A further objection to this legislation is that ASIO is increasingly likely to use these unprecedented powers because, in the wake of the 9/11 attack, it has been given massively increased resources. In 2001 it had a staff of just 584, by June this year it will have 1150 staffers and in four years time it is planned to have 1860.

There has been little debate about the merits of giving such increased funding to ASIO rather than the Federal Police, which has not been so favoured. The danger is that ASIO will operate more and more as a police force but in secret, with extraordinary powers that the police do not possess and without the public scrutiny that police forces endure.
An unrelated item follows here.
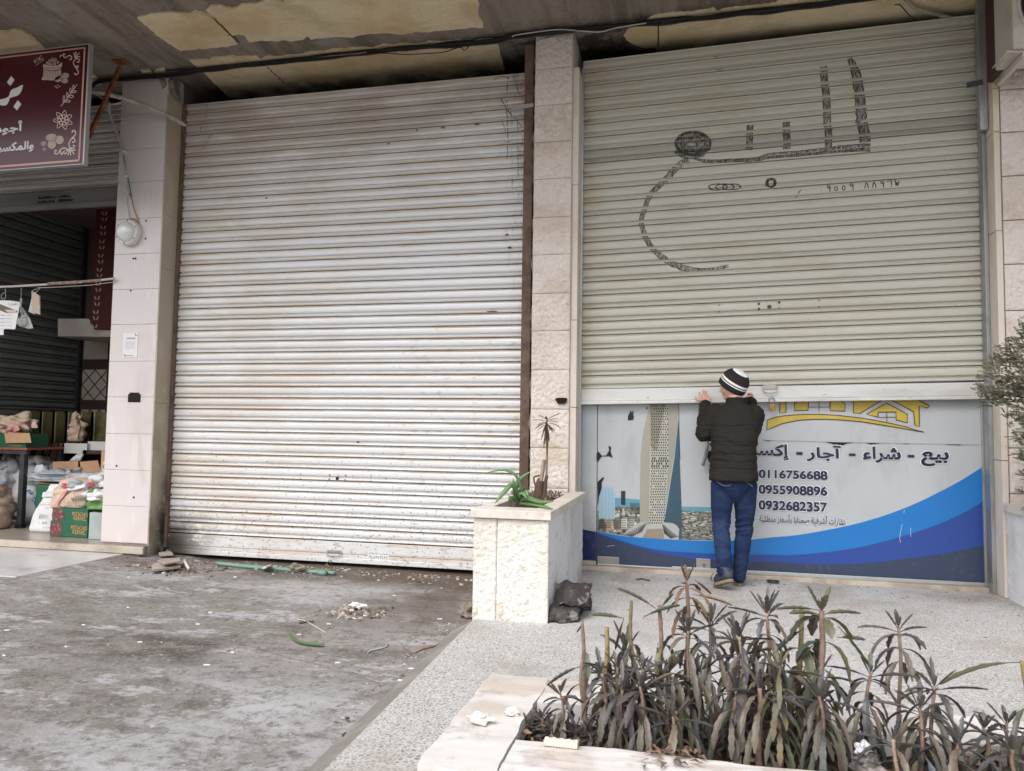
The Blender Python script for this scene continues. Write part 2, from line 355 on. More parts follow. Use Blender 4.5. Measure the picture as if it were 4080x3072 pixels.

The removal of the right to silence is also objectionable because it is common for people with imperfect English skills resulting from say, modest intelligence or foreign extraction to say things they do not mean under persistent questioning.

A final objection to the Bill is that the detention provision is in breach of the right to personal liberty contained in article 9 of the International Covenant on Civil and Political Rights (ICCPR) which is also clause 15 of New Matilda‘s draft Human Rights Bill. That is because the power is disproportionate to the evil said to be cured by a week-long deprivation of liberty. That is clear when you consider that people can be detained even though they are not suspected of an offence and the only involvement they may (allegedly) have is to possess information relating to what might be a relatively trivial matter like someone else’s donation to the IRA.

Of course, the Howard Government has ensured that the ICCPR is not enforceable in Australia even though Australia is a signatory to it. We have an obligation to implement it but, with no Australian Bill of Rights, this has not happened.

Ruddock’s Bill richly deserves to fail but may be passed this week by the Howard-dominated Parliament, slipping through without much attention in Budget Week.

The Opposition should be careful to make some or all of the obvious objections to it, even if the mainstream media and the public are not interested. It is vitally important that debate occur about this Bill, dealing as it does with absolutely fundamental rights.

As for Philip Ruddock, he is behaving true to form. A derisory eight-minute speech for this Bill, a nine-minute speech for the Anti-Terrorism Bill (No 2) 2005 last December, and a 10-minute speech in February for the Bill which allowed easy tapping of emails, text messages and the phones of innocent third parties.

All of these Bills were extremely important, controversial, and contained extensive provisions worthy of full and careful debate. Ruddock was only interested in ramming them through Parliament in the shortest time possible.

Meanwhile, a high-powered committee set up six months ago by the Attorney-General to report on the anti-terrorism laws, has reportedly called for ‘sweeping changes’ to those laws, including that Ruddock be stripped of his power to determine which groups constitute ‘terrorist organisations.’ It is understood t he Security Legislation Review (or Sheller) Committee’s report was handed to the Government last month and will be released to Parliament in June.